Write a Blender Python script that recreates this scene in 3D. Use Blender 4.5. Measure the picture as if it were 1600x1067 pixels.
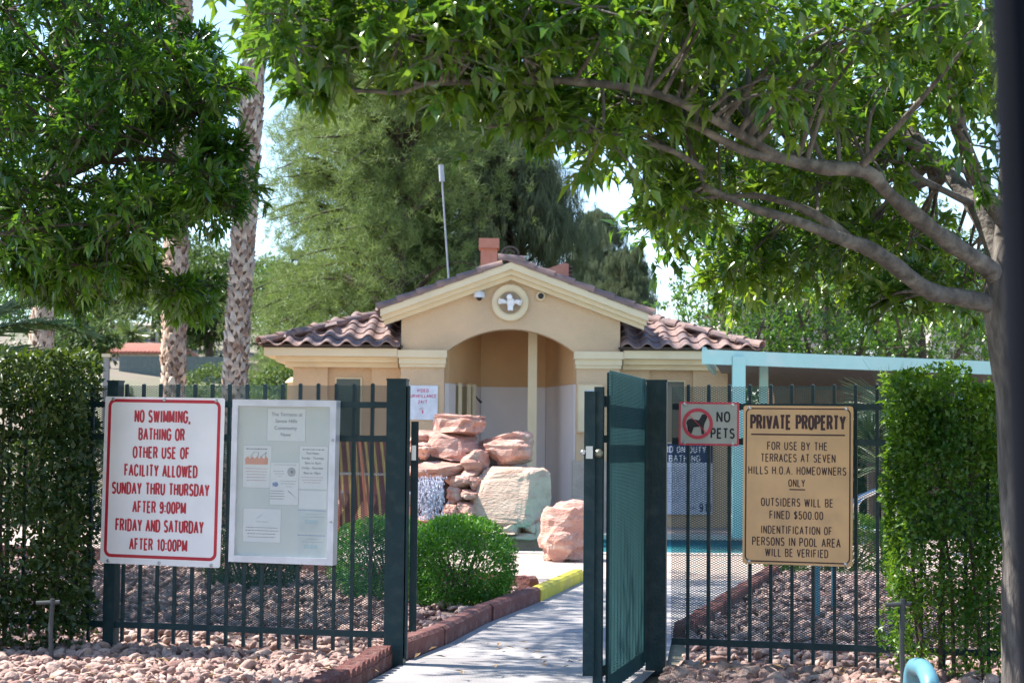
import bpy, bmesh, math, random
import numpy as np
from mathutils import Vector, Matrix, noise
R = math.radians
random.seed(7); rng = np.random.default_rng(7)
for o in list(bpy.data.objects): bpy.data.objects.remove(o)
S = bpy.context.scene
COL = S.collection

# ------------------------------------------------------------------ camera
F = 2910.0; EYE = 1.16
cd = bpy.data.cameras.new('camera'); cam = bpy.data.objects.new('camera', cd); COL.objects.link(cam)
cd.sensor_width = 36; cd.lens = F/1600*36; cd.clip_end = 3000; cd.clip_start = 0.05
PITCH = math.atan((700-533.5)/F); ROLL = R(0.5)
cam.location = (0, 0, EYE)
CM = Matrix.Rotation(R(90)+PITCH, 4, 'X') @ Matrix.Rotation(ROLL, 4, 'Z')
cam.rotation_euler = CM.to_euler()
cd.dof.use_dof = True; cd.dof.focus_distance = 10.2; cd.dof.aperture_fstop = 7.0
S.camera = cam
# ------------------------------------------------------------------ light
SUN_EL, SUN_AZ = R(55), R(-75)            # azimuth clockwise from +Y
W = bpy.data.worlds.new('World'); S.world = W; W.use_nodes = True
wn = W.node_tree.nodes; wl = W.node_tree.links
sky = wn.new('ShaderNodeTexSky'); sky.sky_type = 'NISHITA'; sky.sun_disc = False
sky.sun_elevation = SUN_EL; sky.sun_rotation = SUN_AZ
sky.altitude = 600; sky.air_density = 1.0; sky.dust_density = 0.25; sky.ozone_density = 2.0
wl.new(sky.outputs[0], wn['Background'].inputs[0]); wn['Background'].inputs[1].default_value = 0.15
ld = bpy.data.lights.new('sun', 'SUN'); ld.energy = 5.0; ld.angle = R(0.53); ld.color = (1.0, 0.95, 0.87)
sun = bpy.data.objects.new('sun', ld); COL.objects.link(sun)
sd = Vector((math.sin(SUN_AZ)*math.cos(SUN_EL), math.cos(SUN_AZ)*math.cos(SUN_EL), math.sin(SUN_EL)))
sun.rotation_euler = sd.to_track_quat('Z', 'Y').to_euler(); sun.location = (0, 0, 20)
S.view_settings.view_transform = 'Standard'; S.view_settings.look = 'None'
S.view_settings.exposure = 1.2; S.view_settings.gamma = 1; S.view_settings.use_curve_mapping = False
S.render.engine = 'CYCLES'; S.cycles.max_bounces = 8; S.cycles.transparent_max_bounces = 8
S.cycles.use_denoising = True

# ------------------------------------------------------------------ helpers
RM = CM.to_3x3()
def ray(px, py): return RM @ Vector(((px-800)/F, -(py-533.5)/F, -1))
def P(px, py, Y):
    r = ray(px, py); return Vector((0, 0, EYE)) + r*(Y/r.y)
def G(px, py, z=0.0):
    r = ray(px, py); return Vector((0, 0, EYE)) + r*((z-EYE)/r.z)

class MB:
    def __init__(s): s.v = []; s.f = []; s.r = []; s.n = 0
    def add(s, vs, fs, rnd=None):
        vs = np.asarray(vs, dtype=np.float64).reshape(-1, 3); s.v.append(vs)
        b = s.n; s.f.extend([tuple(i+b for i in f) for f in fs]); s.n += len(vs)
        s.r.append(np.full(len(vs), random.random() if rnd is None else rnd)); return s
    def bulk(s, vs, fs, rnd):
        s.v.append(np.asarray(vs).reshape(-1, 3)); fs = np.asarray(fs)+s.n
        s.f.extend(map(tuple, fs.tolist())); s.n += len(s.v[-1]); s.r.append(np.asarray(rnd)); return s
    def box(s, x0, x1, y0, y1, z0, z1, rnd=None):
        v = [(x, y, z) for z in (z0, z1) for y in (y0, y1) for x in (x0, x1)]
        return s.add(v, [(0,2,3,1),(4,5,7,6),(0,1,5,4),(2,6,7,3),(0,4,6,2),(1,3,7,5)], rnd)
    def obox(s, c, ax, ay, az, hx, hy, hz, rnd=None):
        c = Vector(c); v = [c+Vector(ax)*i*hx+Vector(ay)*j*hy+Vector(az)*k*hz for k in (-1,1) for j in (-1,1) for i in (-1,1)]
        return s.add([tuple(p) for p in v], [(0,2,3,1),(4,5,7,6),(0,1,5,4),(2,6,7,3),(0,4,6,2),(1,3,7,5)], rnd)
    def bar(s, a, b, w, d, up=(0,0,1), rnd=None):
        a, b = Vector(a), Vector(b); t = (b-a).normalized(); u = Vector(up)
        if abs(t.dot(u)) > .95: u = Vector((0, 1, 0))
        x = t.cross(u).normalized(); y = x.cross(t)
        return s.obox((a+b)/2, x, t, y, w/2, (b-a).length/2, d/2, rnd)
    def tube(s, pts, rad, n=8, cap=True, rnd=None):
        pts = [Vector(p) for p in pts]
        if not hasattr(rad, '__len__'): rad = [rad]*len(pts)
        vs = []; fs = []; px = None
        for i, p in enumerate(pts):
            t = (pts[min(i+1, len(pts)-1)]-pts[max(i-1, 0)]).normalized()
            if px is None:
                px = t.cross(Vector((0,0,1)) if abs(t.z) < .9 else Vector((1,0,0))).normalized()
            else: px = (px - t*px.dot(t)).normalized()
            py = t.cross(px)
            for k in range(n):
                a = 2*math.pi*k/n; vs.append(tuple(p+px*math.cos(a)*rad[i]+py*math.sin(a)*rad[i]))
        for i in range(len(pts)-1):
            for k in range(n):
                k2 = (k+1) % n; fs.append((i*n+k, i*n+k2, (i+1)*n+k2, (i+1)*n+k))
        if cap: fs.append(tuple(range(n-1, -1, -1))); fs.append(tuple((len(pts)-1)*n+k for k in range(n)))
        return s.add(vs, fs, rnd)
    def prism(s, poly, ext, rnd=None):
        n = len(poly); e = Vector(ext); a = [tuple(Vector(p)) for p in poly]; b = [tuple(Vector(p)+e) for p in poly]
        return s.add(a+b, [tuple(range(n)), tuple(range(2*n-1, n-1, -1))]+[(i, i+n, (i+1) % n+n, (i+1) % n) for i in range(n)], rnd)
    def lathe(s, c, prof, n=16, axis='Z', rnd=None):
        vs = []; fs = []
        for r, h in prof:
            for k in range(n):
                a = 2*math.pi*k/n; q = (r*math.cos(a), r*math.sin(a), h)
                if axis == 'Y': q = (q[0], q[2], q[1])
                vs.append((c[0]+q[0], c[1]+q[1], c[2]+q[2]))
        for i in range(len(prof)-1):
            for k in range(n): k2 = (k+1) % n; fs.append((i*n+k, i*n+k2, (i+1)*n+k2, (i+1)*n+k))
        fs.append(tuple(range(n-1, -1, -1))); fs.append(tuple((len(prof)-1)*n+k for k in range(n)))
        return s.add(vs, fs, rnd)
    def mesh(s, name, mat, org=(0,0,0), smooth=False, attr=True):
        v = np.concatenate(s.v)-np.array(org); me = bpy.data.meshes.new(name)
        me.from_pydata(v.tolist(), [], s.f) if s.n < 3000 else s._fast(me, v)
        if attr:
            at = me.attributes.new('rnd', 'FLOAT', 'POINT'); at.data.foreach_set('value', np.concatenate(s.r).astype(np.float32))
        me.materials.append(mat)
        if smooth: me.polygons.foreach_set('use_smooth', [True]*len(me.polygons))
        me.update(); return me
    def _fast(s, me, v):
        lens = np.array([len(f) for f in s.f], dtype=np.int32); flat = np.fromiter((i for f in s.f for i in f), dtype=np.int32)
        me.vertices.add(len(v)); me.vertices.foreach_set('co', v.astype(np.float32).ravel())
        me.loops.add(len(flat)); me.loops.foreach_set('vertex_index', flat)
        me.polygons.add(len(lens)); me.polygons.foreach_set('loop_start', (np.cumsum(lens)-lens).astype(np.int32))
        me.update(calc_edges=True)
ORG = {}
def link(o, parent=None):
    COL.objects.link(o)
    if parent: o.parent = parent
    return o
def meta(o, label=None, cat=None, group=None, kind=None):
    if label: o['label'] = label
    if cat: o['category'] = cat
    if group: o['group'] = group
    if kind: o['kind'] = kind
    return o
def thing(name, label, cat, loc=(0,0,0), group=None):
    o = bpy.data.objects.new(name, None); o.empty_display_size = .1; link(o)
    o.location = loc; ORG[o] = Vector(loc); return meta(o, label, cat, group)
def part(name, mb, mat, parent, smooth=False, kind=None, label=None):
    org = ORG[parent]; o = bpy.data.objects.new(name, mb.mesh(name, mat, org, smooth)); link(o, parent)
    ORG[o] = org; return meta(o, label, None, None, kind)
def solo(name, mb, mat, label, cat, group=None, smooth=False, kind=None, loc=(0,0,0)):
    o = bpy.data.objects.new(name, mb.mesh(name, mat, loc, smooth)); link(o); o.location = loc; ORG[o] = Vector(loc)
    return meta(o, label, cat, group, kind)
def struct(name, mb, mat, smooth=False, kind='structure', label=None):
    o = bpy.data.objects.new(name, mb.mesh(name, mat, (0,0,0), smooth)); link(o); ORG[o] = Vector((0,0,0))
    return meta(o, label, None, None, kind)
def inst(name, me, parent, M=None):
    o = bpy.data.objects.new(name, me); link(o, parent)
    if M is not None:
        o.matrix_basis = Matrix.Translation(-ORG[parent]) @ M
    ORG[o] = ORG[parent]; return o
def frame(x, y, z, o):
    return Matrix(((x[0],y[0],z[0],o[0]),(x[1],y[1],z[1],o[1]),(x[2],y[2],z[2],o[2]),(0,0,0,1)))

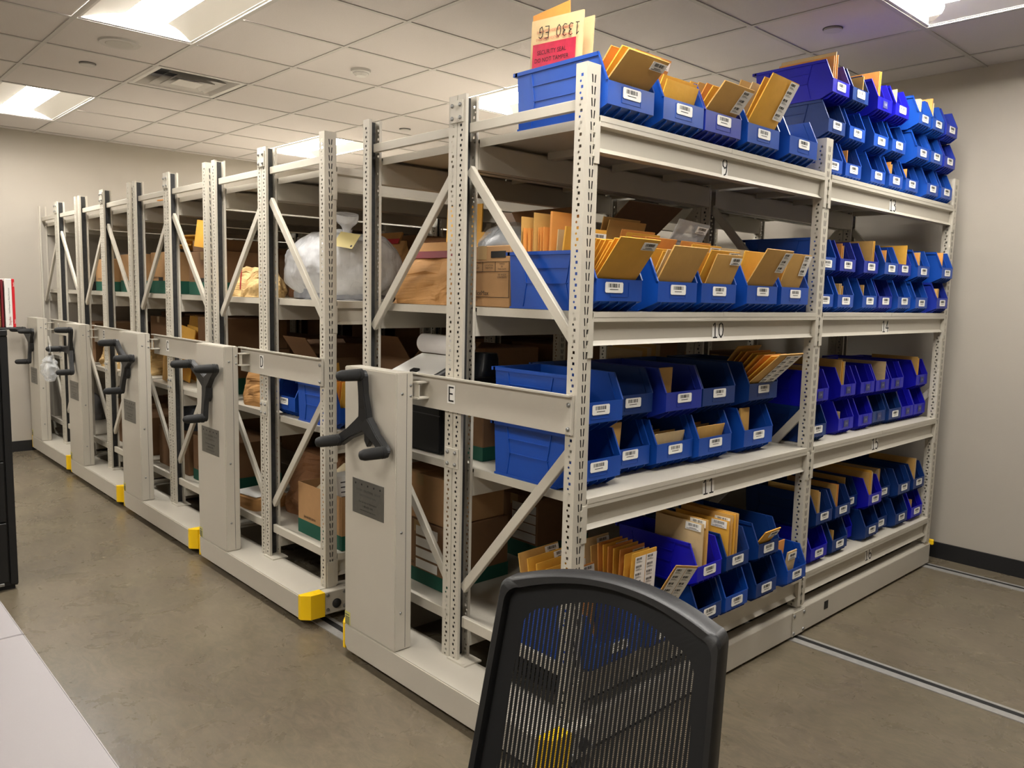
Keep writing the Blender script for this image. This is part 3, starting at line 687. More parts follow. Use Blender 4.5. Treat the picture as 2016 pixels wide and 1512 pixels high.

┄┄┄┄┄┄┄┄┄┄

** Written problem **
Repeat the records above exactly, from the first line through the line that contains "S.cycles.use_denoising = True", and leave out the pictures.

** Result for this exercise **
Write a Blender Python script that recreates this scene in 3D. Use Blender 4.5. Measure the picture as if it were 1600x1067 pixels.
import bpy, bmesh, math, random
import numpy as np
from mathutils import Vector, Matrix, noise
R = math.radians
random.seed(7); rng = np.random.default_rng(7)
for o in list(bpy.data.objects): bpy.data.objects.remove(o)
S = bpy.context.scene
COL = S.collection

# ------------------------------------------------------------------ camera
F = 2910.0; EYE = 1.16
cd = bpy.data.cameras.new('camera'); cam = bpy.data.objects.new('camera', cd); COL.objects.link(cam)
cd.sensor_width = 36; cd.lens = F/1600*36; cd.clip_end = 3000; cd.clip_start = 0.05
PITCH = math.atan((700-533.5)/F); ROLL = R(0.5)
cam.location = (0, 0, EYE)
CM = Matrix.Rotation(R(90)+PITCH, 4, 'X') @ Matrix.Rotation(ROLL, 4, 'Z')
cam.rotation_euler = CM.to_euler()
cd.dof.use_dof = True; cd.dof.focus_distance = 10.2; cd.dof.aperture_fstop = 7.0
S.camera = cam
# ------------------------------------------------------------------ light
SUN_EL, SUN_AZ = R(55), R(-75)            # azimuth clockwise from +Y
W = bpy.data.worlds.new('World'); S.world = W; W.use_nodes = True
wn = W.node_tree.nodes; wl = W.node_tree.links
sky = wn.new('ShaderNodeTexSky'); sky.sky_type = 'NISHITA'; sky.sun_disc = False
sky.sun_elevation = SUN_EL; sky.sun_rotation = SUN_AZ
sky.altitude = 600; sky.air_density = 1.0; sky.dust_density = 0.25; sky.ozone_density = 2.0
wl.new(sky.outputs[0], wn['Background'].inputs[0]); wn['Background'].inputs[1].default_value = 0.15
ld = bpy.data.lights.new('sun', 'SUN'); ld.energy = 5.0; ld.angle = R(0.53); ld.color = (1.0, 0.95, 0.87)
sun = bpy.data.objects.new('sun', ld); COL.objects.link(sun)
sd = Vector((math.sin(SUN_AZ)*math.cos(SUN_EL), math.cos(SUN_AZ)*math.cos(SUN_EL), math.sin(SUN_EL)))
sun.rotation_euler = sd.to_track_quat('Z', 'Y').to_euler(); sun.location = (0, 0, 20)
S.view_settings.view_transform = 'Standard'; S.view_settings.look = 'None'
S.view_settings.exposure = 1.2; S.view_settings.gamma = 1; S.view_settings.use_curve_mapping = False
S.render.engine = 'CYCLES'; S.cycles.max_bounces = 8; S.cycles.transparent_max_bounces = 8
S.cycles.use_denoising = True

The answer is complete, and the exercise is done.